The council is now preparing to vote on permanent ERAP reform as a standalone measure apart from Bowser’s other proposals.
Affordable housing providers and court officials told the committee that the emergency bill passed Oct. 1 has led the eviction court to work “more efficiently than in recent memory,” the report says. And the process of approving ERAP applications has accelerated from 145 days in fiscal year 2024 to 63 days this fiscal year, the report says.
“The provisions of this legislation, then, are already achieving their goals without jeopardizing access to ERAP for those able to benefit from the limited resources for the program,” the committee report says. “There is no reason to change horses midstream.”
However, the report goes on to detail several changes the committee made to the legislation.
One of those changes would require more cooperation from landlords in the ERAP application process.
Tenants are responsible for applying to ERAP, but they often need information from landlords to complete their applications. Dozens of witnesses testified at the committee’s hearing that their landlords didn’t provide necessary information. The Department of Human Services said 731 ERAP applications in FY 2024 were denied because landlords didn’t provide information, according to the committee report.
“Requiring landlords to remain responsive in the ERAP process will ensure that eligible tenants aren’t denied assistance because a landlord can't or won't provide basic documentation,” Legal Aid DC’s Jenkins said in a statement. “When landlords are more accountable, the entire process runs more smoothly for everyone, and landlords can receive ERAP payments faster.”
The committee’s changes to the bill would give courts discretion to order landlord cooperation, meaning landlords could be held in contempt if they don’t comply. Additionally, if a tenant can prove that a landlord failed to produce requested information within 30 days, the bill authorizes the court to waive the tenants’ rent in the amount requested on the ERAP application.

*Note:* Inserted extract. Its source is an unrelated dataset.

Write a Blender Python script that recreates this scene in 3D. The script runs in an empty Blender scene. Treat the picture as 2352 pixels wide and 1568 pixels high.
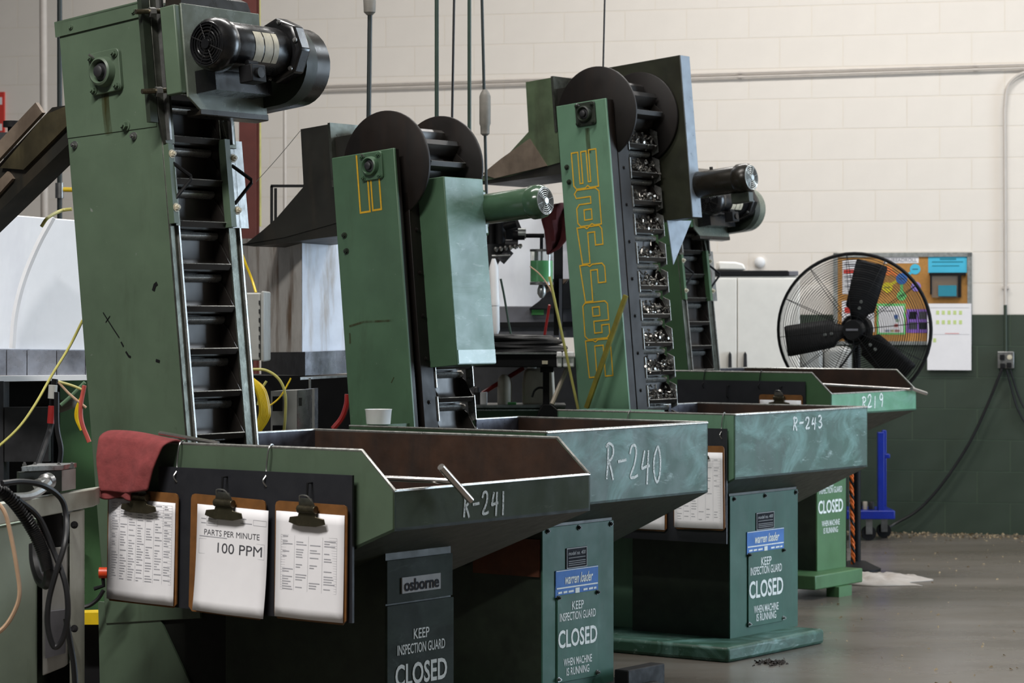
import bpy, math, random
from mathutils import Vector, Matrix
random.seed(7)
PI = math.pi
scene = bpy.context.scene
COL = scene.collection

# ------------------------------------------------------------------ camera, world, lights, exposure
F_PX, CX, HZ, CAM_H = 6000.0, 1176.0, 727.0, 1.37
cam_d = bpy.data.cameras.new('camera')
cam = bpy.data.objects.new('camera', cam_d)
COL.objects.link(cam)
cam.location = (0, 0, CAM_H)
cam.rotation_euler = (PI/2, 0, 0)
cam_d.sensor_width = 36.0
cam_d.lens = F_PX/2352*36.0
cam_d.shift_y = (HZ-784.0)/2352.0
cam_d.clip_end = 200
cam_d.dof.use_dof = True
cam_d.dof.focus_distance = 8.2
cam_d.dof.aperture_fstop = 9.0
scene.camera = cam

world = bpy.data.worlds.new('world')
scene.world = world
world.use_nodes = True
bg = world.node_tree.nodes['Background']
bg.inputs[0].default_value = (0.80, 0.88, 1.0, 1)
bg.inputs[1].default_value = 0.07

def area(name, loc, target, sx, sy, power, col):
    l = bpy.data.lights.new(name, 'AREA')
    l.shape = 'RECTANGLE'; l.size = sx; l.size_y = sy
    l.energy = power; l.color = col
    o = bpy.data.objects.new(name, l)
    COL.objects.link(o)
    o.location = loc
    d = Vector(target)-Vector(loc)
    o.rotation_euler = d.to_track_quat('-Z', 'Y').to_euler()
    return o
# daylight through the open loading door in the right-hand wall
area('loading_door_daylight', (8.9, 11.7, 2.1), (0, 11.5, 0.9), 3.0, 3.8, 235, (0.68, 0.84, 1.0)).data.spread = 2.1

vs = scene.view_settings
vs.view_transform = 'Standard'
vs.look = 'None'
vs.exposure = 0.07
vs.gamma = 1.0
vs.use_curve_mapping = False

# ------------------------------------------------------------------ helpers
def s2l(c):
    return tuple(((v/255.0)/12.92 if v/255.0 <= 0.04045 else ((v/255.0+0.055)/1.055)**2.4) for v in c)

def at(px, py, Y):
    """a point at distance Y that shows at photo pixel (px, py)"""
    return Vector(((px-CX)/F_PX*Y, Y, CAM_H-(py-HZ)/F_PX*Y))

def tag(o, label=None, cat=None, group=None, kind=None):
    if label: o['label'] = label
    if cat: o['category'] = cat
    if group: o['group'] = group
    if kind: o['kind'] = kind
    return o

def empty(name, loc=(0, 0, 0), rz=0.0, label=None, cat=None, group=None, parent=None):
    o = bpy.data.objects.new(name, None)
    COL.objects.link(o)
    o.location = loc
    o.rotation_euler = (0, 0, rz)
    o.empty_display_size = 0.1
    if parent: o.parent = parent
    return tag(o, label, cat, group)

class MB:
    def __init__(s):
        s.v = []; s.f = []
    def add(s, vs_, fs):
        b = len(s.v)
        s.v += [Vector(p) for p in vs_]
        s.f += [tuple(i+b for i in f) for f in fs]
        return s
    def box(s, x0, x1, y0, y1, z0, z1, T=None):
        p = [(x, y, z) for z in (z0, z1) for y in (y0, y1) for x in (x0, x1)]
        if T: p = [T(*q) for q in p]
        return s.add(p, [(0, 2, 3, 1), (4, 5, 7, 6), (0, 1, 5, 4), (2, 6, 7, 3), (0, 4, 6, 2), (1, 3, 7, 5)])
    def prism(s, poly, vec):
        n = len(poly); vec = Vector(vec)
        a = [Vector(p) for p in poly]
        return s.add(a+[p+vec for p in a],
                     [tuple(range(n))[::-1], tuple(range(n, 2*n))] +
                     [(i, (i+1) % n, (i+1) % n+n, i+n) for i in range(n)])
    def hexa(s, a, b):
        """two quads of 4 points each, joined"""
        return s.add(list(a)+list(b), [(3, 2, 1, 0), (4, 5, 6, 7)]+[(i, (i+1) % 4, (i+1) % 4+4, i+4) for i in range(4)])
    def cyl(s, p0, p1, r0, r1=None, n=16, caps=True):
        p0 = Vector(p0); p1 = Vector(p1)
        if r1 is None: r1 = r0
        d = (p1-p0).normalized()
        a = d.orthogonal().normalized(); b = d.cross(a)
        vv = []
        for p, r in ((p0, r0), (p1, r1)):
            vv += [p+(a*math.cos(2*PI*i/n)+b*math.sin(2*PI*i/n))*r for i in range(n)]
        fs = [(i, (i+1) % n, (i+1) % n+n, i+n) for i in range(n)]
        if caps: fs += [tuple(range(n))[::-1], tuple(range(n, 2*n))]
        return s.add(vv, fs)
    def lathe(s, prof, org, axis, n=24, caps=True):
        """prof: list of (radius, height along axis)"""
        org = Vector(org); d = Vector(axis).normalized()
        a = d.orthogonal().normalized(); b = d.cross(a)
        vv = []
        for r, hh in prof:
            vv += [org+d*hh+(a*math.cos(2*PI*i/n)+b*math.sin(2*PI*i/n))*r for i in range(n)]
        fs = []
        for k in range(len(prof)-1):
            fs += [(k*n+i, k*n+(i+1) % n, (k+1)*n+(i+1) % n, (k+1)*n+i) for i in range(n)]
        if caps:
            fs += [tuple(range(n))[::-1], tuple(range((len(prof)-1)*n, len(prof)*n))]
        return s.add(vv, fs)
    def tube(s, pts, r, n=7, closed=False):
        P = [Vector(p) for p in pts]
        m = len(P)
        tang = []
        for i in range(m):
            if closed: t = P[(i+1) % m]-P[i-1]
            else: t = P[min(i+1, m-1)]-P[max(i-1, 0)]
            tang.append(t.normalized())
        a = tang[0].orthogonal().normalized()
        vv = []
        for i in range(m):
            a = (a-tang[i]*a.dot(tang[i]))
            a = a.normalized() if a.length > 1e-6 else tang[i].orthogonal().normalized()
            b = tang[i].cross(a)
            rr = r[i] if isinstance(r, (list, tuple)) else r
            vv += [P[i]+(a*math.cos(2*PI*k/n)+b*math.sin(2*PI*k/n))*rr for k in range(n)]
        fs = []
        for i in range(m if closed else m-1):
            j = (i+1) % m
            fs += [(i*n+k, i*n+(k+1) % n, j*n+(k+1) % n, j*n+k) for k in range(n)]
        if not closed: fs += [tuple(range(n))[::-1], tuple(range((m-1)*n, m*n))]
        return s.add(vv, fs)
    def ring(s, c, axis, R, r, n=40, m=6):
        c = Vector(c); d = Vector(axis).normalized()
        a = d.orthogonal().normalized(); b = d.cross(a)
        return s.tube([c+(a*math.cos(2*PI*i/n)+b*math.sin(2*PI*i/n))*R for i in range(n)], r, m, True)
    def ribbon(s, pts, w, plane, closed=False):
        """flat stroke; plane(a, b) -> 3D"""
        P = [Vector((p[0], p[1])) for p in pts]
        m = len(P); vv = []
        for i in range(m):
            if closed: d0 = P[i]-P[i-1]; d1 = P[(i+1) % m]-P[i]
            else:
                d0 = P[i]-P[max(i-1, 0)]; d1 = P[min(i+1, m-1)]-P[i]
                if d0.length < 1e-9: d0 = d1
                if d1.length < 1e-9: d1 = d0
            d0 = d0.normalized(); d1 = d1.normalized()
            nn = Vector((-(d0.y+d1.y), d0.x+d1.x))
            nn = nn.normalized() if nn.length > 1e-6 else Vector((-d0.y, d0.x))
            k = max(0.45, nn.dot(Vector((-d0.y, d0.x))))
            nn = nn*(w/2/k)
            vv += [plane(*(P[i]+nn)), plane(*(P[i]-nn))]
        fs = [(2*i, 2*i+1, 2*((i+1) % m)+1, 2*((i+1) % m)) for i in range(m if closed else m-1)]
        return s.add(vv, fs)
    def quad(s, a, b, c, d):
        return s.add([a, b, c, d], [(0, 1, 2, 3)])
    def mesh(s, name, mat, smooth=True):
        me = bpy.data.meshes.new(name)
        me.from_pydata([tuple(p) for p in s.v], [], s.f)
        me.validate(); me.update()
        if smooth:
            me.shade_smooth(); me.set_sharp_from_angle(angle=0.7)
        if mat: me.materials.append(mat)
        return me
    def build(s, name, mat, parent=None, smooth=True, bevel=0.0):
        o = bpy.data.objects.new(name, s.mesh(name, mat, smooth))
        COL.objects.link(o)
        if parent: o.parent = parent
        if bevel:
            b = o.modifiers.new('bevel', 'BEVEL'); b.width = bevel; b.segments = 2
            b.limit_method = 'ANGLE'; b.angle_limit = 0.6
        return o

def inst(me, name, parent=None, loc=None, mat4=None):
    o = bpy.data.objects.new(name, me)
    COL.objects.link(o)
    if parent: o.parent = parent
    if mat4 is not None: o.matrix_basis = mat4
    elif loc is not None: o.location = loc
    return o

def spline(pts, k=8):
    P = [Vector(p) for p in pts]
    P = [P[0]*2-P[1]]+P+[P[-1]*2-P[-2]]
    out = []
    for i in range(1, len(P)-2):
        p0, p1, p2, p3 = P[i-1:i+3]
        for j in range(k):
            t = j/k
            out.append(0.5*((2*p1)+(p2-p0)*t+(2*p0-5*p1+4*p2-p3)*t*t+(3*p1-p0-3*p2+p3)*t**3))
    out.append(P[-2])
    return out

_tcache = {}
def text_geo(body, bold=0.0):
    k = (body, bold)
    if k not in _tcache:
        cu = bpy.data.curves.new('t', 'FONT')
        cu.body = body; cu.size = 1.0; cu.align_x = 'CENTER'; cu.align_y = 'CENTER'
        cu.resolution_u = 3; cu.offset = bold
        o = bpy.data.objects.new('t', cu); COL.objects.link(o)
        bpy.context.view_layer.update()
        dg = bpy.context.evaluated_depsgraph_get()
        me = bpy.data.meshes.new_from_object(o.evaluated_get(dg))
        vv = [v.co.copy() for v in me.vertices]; ff = [tuple(p.vertices) for p in me.polygons]
        xs = [v.x for v in vv]; ys = [v.y for v in vv]
        cx, cy = (min(xs)+max(xs))/2, (min(ys)+max(ys))/2
        vv = [Vector(((v.x-cx)/(max(xs)-min(xs)), (v.y-cy)/(max(ys)-min(ys)), 0)) for v in vv]
        bpy.data.objects.remove(o); bpy.data.curves.remove(cu); bpy.data.meshes.remove(me)
        _tcache[k] = (vv, ff)
    return _tcache[k]
def text_to(mb, body, plane, ca, cb, w, hh, shear=0.0, bold=0.012):
    """lay flat lettering of width w, height hh centred at (ca, cb) on plane(a, b)"""
    vv, ff = text_geo(body, bold)
    mb.add([plane(ca+v.x*w+v.y*hh*shear, cb+v.y*hh) for v in vv], ff)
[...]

AOBA Director of Policy Communications Alex Rossello said this is the biggest part of the committee’s changes that the organization opposes, arguing it would introduce a new way for tenants to delay an eviction case. He added that the bill doesn’t define what type of information landlords would be required to provide.

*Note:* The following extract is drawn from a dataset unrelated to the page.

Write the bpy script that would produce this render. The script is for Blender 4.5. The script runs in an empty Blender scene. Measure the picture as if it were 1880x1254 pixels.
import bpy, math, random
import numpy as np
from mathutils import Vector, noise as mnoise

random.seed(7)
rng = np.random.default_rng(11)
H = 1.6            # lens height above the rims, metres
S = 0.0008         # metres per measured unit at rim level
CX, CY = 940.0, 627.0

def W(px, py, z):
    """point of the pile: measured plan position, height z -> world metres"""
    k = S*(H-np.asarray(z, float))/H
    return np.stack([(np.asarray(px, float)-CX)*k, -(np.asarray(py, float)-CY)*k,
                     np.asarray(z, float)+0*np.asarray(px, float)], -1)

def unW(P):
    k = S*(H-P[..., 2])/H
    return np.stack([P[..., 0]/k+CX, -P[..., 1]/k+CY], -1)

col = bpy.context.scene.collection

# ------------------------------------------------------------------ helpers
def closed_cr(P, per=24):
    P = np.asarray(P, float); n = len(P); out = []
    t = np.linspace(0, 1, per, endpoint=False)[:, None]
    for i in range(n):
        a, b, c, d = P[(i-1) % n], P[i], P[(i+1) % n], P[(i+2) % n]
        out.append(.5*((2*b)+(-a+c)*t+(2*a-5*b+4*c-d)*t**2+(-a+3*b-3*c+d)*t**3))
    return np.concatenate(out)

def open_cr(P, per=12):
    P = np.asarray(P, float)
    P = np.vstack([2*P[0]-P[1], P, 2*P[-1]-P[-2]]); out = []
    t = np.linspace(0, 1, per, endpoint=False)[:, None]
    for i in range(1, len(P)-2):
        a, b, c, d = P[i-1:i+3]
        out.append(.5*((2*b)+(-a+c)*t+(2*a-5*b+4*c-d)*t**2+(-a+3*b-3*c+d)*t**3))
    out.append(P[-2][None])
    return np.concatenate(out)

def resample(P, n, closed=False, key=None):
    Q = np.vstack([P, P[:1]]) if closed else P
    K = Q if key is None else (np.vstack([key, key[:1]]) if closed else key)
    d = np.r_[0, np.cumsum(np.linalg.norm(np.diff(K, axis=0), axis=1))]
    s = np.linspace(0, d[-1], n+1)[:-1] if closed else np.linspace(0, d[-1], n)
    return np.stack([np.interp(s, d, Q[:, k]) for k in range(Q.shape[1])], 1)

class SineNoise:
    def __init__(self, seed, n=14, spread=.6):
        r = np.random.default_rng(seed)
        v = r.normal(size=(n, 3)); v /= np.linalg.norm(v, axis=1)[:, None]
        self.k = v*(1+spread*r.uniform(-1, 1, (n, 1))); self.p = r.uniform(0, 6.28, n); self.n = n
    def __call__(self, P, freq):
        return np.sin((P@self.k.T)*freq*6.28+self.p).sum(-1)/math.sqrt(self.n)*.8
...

“There’s a big problem with this,” he said. “Basically, allowing for this assertion to be made with such vague language, you’re incentivizing renters to utilize the provision and legal aid attorneys to recommend utilizing this provision, even if there’s little basis for it.”
Frumin told Bisnow Monday afternoon he is preparing to amend the bill again to extend landlords’ required response time from 30 days to 45 days. His amendments would also make clear what kind of documentation landlords must provide, he said, and they would clarify that tenants can only raise this defense at trial, not as a motion to delay a case before trial.
The committee also added a way for tenants to delay eviction cases if they didn’t have a chance to apply for ERAP, given that the application portal now opens only once a year. It changed the bill to say that if a tenant can prove they never had a chance to apply for ERAP during their court cases but now have a pending application that could prevent evictions, it would require landlords to reschedule evictions.
Additionally, the committee changed the bill to require the Department of Human Services to provide specific regulations defining what constitutes an emergency situation under ERAP.
The council’s scheduled vote Tuesday would be the first of two it must take on the bill before it goes to the mayor’s desk. It remains to be seen which of the committee’s changes will make it into the final bill and which amendments will be passed.
UPDATE, APRIL 1, 9:40 A.M. ET: This story has been updated with a statement from Mayor Muriel Bowser.